Un hombre estaba poniendo flores en la tumba de su esposa, cuando
vio a un hombre chino poniendo un plato con arroz en la tumba vecina.

El hombre se dirigió al chino y le preguntó: -"Disculpe señor, ¿de
verdad cree usted que el difunto vendrá a comer el arroz?"


-"Sí", responde el chino, "cuando el suyo venga a oler sus flores..."

Moraleja: Respetar las opiniones del otro es una de las mayores
virtudes que un ser humano puede tener. Las personas son diferentes, por lo tanto actúan diferente y piensan diferente. No juzgues... solamente comprende...

Norman said...

Melek,

Sorry it's taken me this long to reply.. heck of a week at work. Our general beliefs are not drastically different. Where we differ is that I believe that in the US, the constitution has been so misinterpretted regarding "separation of Church and State" for so long that we have a much greater tendency to subscribe to the State's dogma than to our own faith. The state is not to interfere or endorse a particular religion. (“Congress shall make no law respecting an establishment of religion, or prohibiting the free exercise thereof...”) The first step in confusing this is to (incorrectly) believe that this restricts or separates religious groups or Churches from involving themselves or trying to influence the state. That's logically flawed. The restriction is on the State, not on the Church.

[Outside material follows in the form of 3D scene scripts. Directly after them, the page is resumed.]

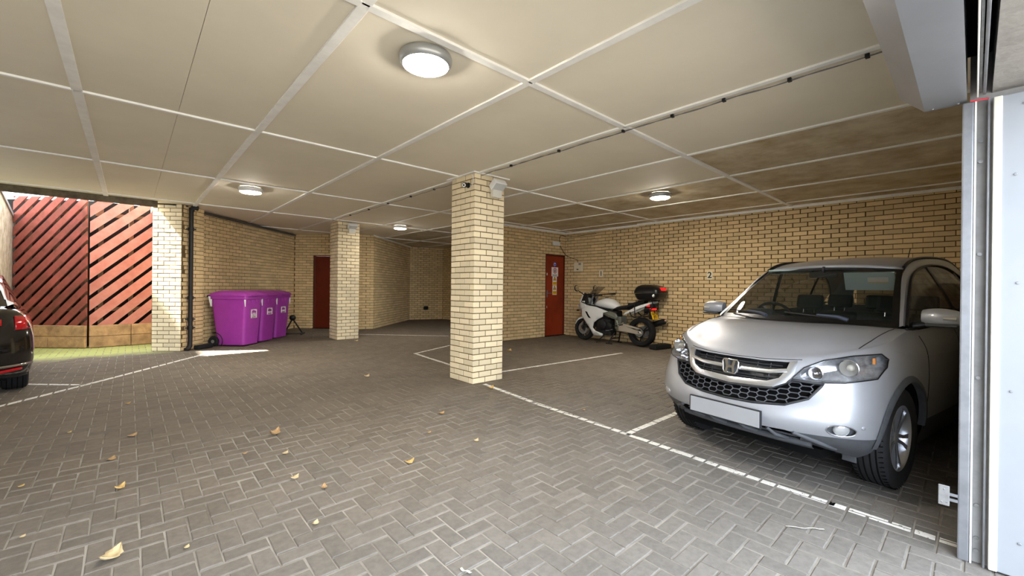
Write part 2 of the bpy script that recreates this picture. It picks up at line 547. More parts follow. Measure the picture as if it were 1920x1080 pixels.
# pier at the left end of the diagonal wall
PA, PB, PC_ = (.30, 10.12), (.70, 9.78), (.93, 10.06)
brick_wall('wall_pier_front', PB, PA, True, mb=M_BRICK_P, pitch=.21)
brick_wall('wall_pier_side', (1.08, 10.21), (.703, 9.784), True, mb=M_BRICK)
brick_wall('wall_pier_outer', (.325, 10.148), (.75, 10.62), True, mb=M_BRICK, limit=0)
tag(MB().prism([(.31, 10.12), (.70, 9.80), (1.05, 10.2), (.9, 10.45), (.74, 10.58)], -.1, CEIL).build('wall_pier_core', M_MORTAR), kind='structure')
K_ = Vector((3.50, 13.15))
tag(MB().prism([(3.50, 13.16), (3.80, 13.08), (3.80, 13.5), (3.2, 13.5), (3.2, 13.08)], -.1, CEIL).build('wall_corner_fill', M_MORTAR), kind='structure')
# walls the photograph does not look at, closing the garage on the left and behind
tag(MB().box((-3.4, -.5, -.1), (-3.2, 9.8, CEIL)).build('wall_left_near', M_STONE), kind='structure')
# ------------------------------------------------------------------ ceiling
def make_ceiling():
    b = MB()
    b.box((-3.4, -.06, CEIL+.012), (9.2, 9.80, CEIL+.25))
    b.box((.32, 9.80, CEIL+.012), (9.2, 14.3, CEIL+.25))
    ce = b.build('ceiling', M_CEIL); tag(ce, kind='structure')
    gu = [.89+1.194*i for i in range(-4, 8)]
    gv = [2.13+2.451*j for j in range(-1, 6)]
    regs = [(-3.2, .0, 8.56, 9.74), (.32, 9.74, 9.1, 14.2)]
    for i in range(len(gu)-1):
        for j in range(len(gv)-1):
            for (a0, b0, a1, b1) in regs:
                x0, x1, y0, y1 = max(gu[i], a0), min(gu[i+1], a1), max(gv[j], b0), min(gv[j+1], b1)
                if x1-x0 < .06 or y1-y0 < .06: continue
                halves = [(x0, x1)]
                if -.4 < gu[i] < 0: halves = [(x0, x0+.60), (x0+.60, x1)]
                for h0, h1 in halves:
                    dz = random.uniform(0, .002)
                    m = M_CEIL_D if (gu[i] > 5.5) or (gu[i] > 4.3 and y1 < 2.3) else M_CEIL
                    MB().box((h0+.0015, y0+.0015, CEIL+dz), (h1-.0015, y1-.0015, CEIL+.012)).build('ceiling_panel', m, ce)
    wA = {-1: .062, 0: .060, 1: .055, 2: .045}
    for i in range(-3, 7):
        x = .89+1.194*i
        w = wA.get(i, .042)
        for (a0, b0, a1, b1) in regs:
            if a0 < x < a1:
                for j in range(len(gv)-1):
                    y0, y1 = max(gv[j], b0), min(gv[j+1], b1)
                    if y1-y0 < .1: continue
                    s = random.uniform(-.003, .003)
                    MB().bbox((x-w/2+s, y0-.02, CEIL-.014), (x+w/2+s, y1-.001, CEIL+.001), .003).build('cover_strip', M_STRIP, ce)
    for j in range(0, 6):
        y = 2.13+2.451*j
        w = .055 if j == 0 else .034
        for (a0, b0, a1, b1) in regs:
            if b0 < y < b1:
                for i in range(len(gu)-1):
                    x0, x1 = max(gu[i], a0), min(gu[i+1], a1)
                    if x1-x0 < .1: continue
                    s = random.uniform(-.003, .003)
                    MB().bbox((x0+.02, y-w/2+s, CEIL-.016), (x1-.02, y+w/2+s, CEIL+.001), .003).build('cover_strip', M_STRIP, ce)
    return ce
make_ceiling()
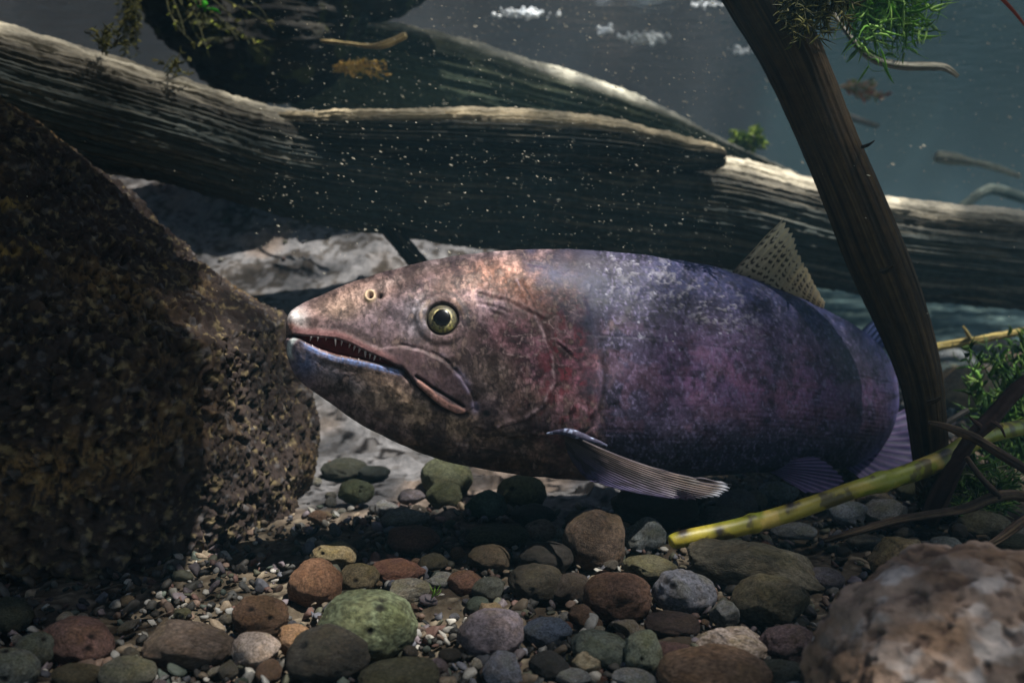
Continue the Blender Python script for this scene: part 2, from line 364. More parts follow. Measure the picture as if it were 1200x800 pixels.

Now, pardon me if I get a bit preachy here. This logical flaw in the US gets extrapolated into pretty much what you have stated, ”I should not "impose" my views or religion on others. Moreover, I should not be "self-righteous", or judgmental of other religions.” In fact, your Roman Catholic religion (I'm Roman Catholic too) says that you should “impose” your views on others, through evangelization. You are not judging by doing so. Christ and the scripture already did that. You are not being self righteous either. You can't wait until your ready or “sin-free” enough to share your faith... you'll never get there. Jesus called sinners to spread His word; Peter, Matthew, Paul. So what if you don't share... then you don't make someone uncomfortable in this world... and you may deprive them of the same reward you hope to share in the next. It's tough, but that's what it means when we call ourselves “Christians”. And no, I don't hold Thomas Jefferson up as my role model in this.

End sermon. Take care. Looking forward to future discussions.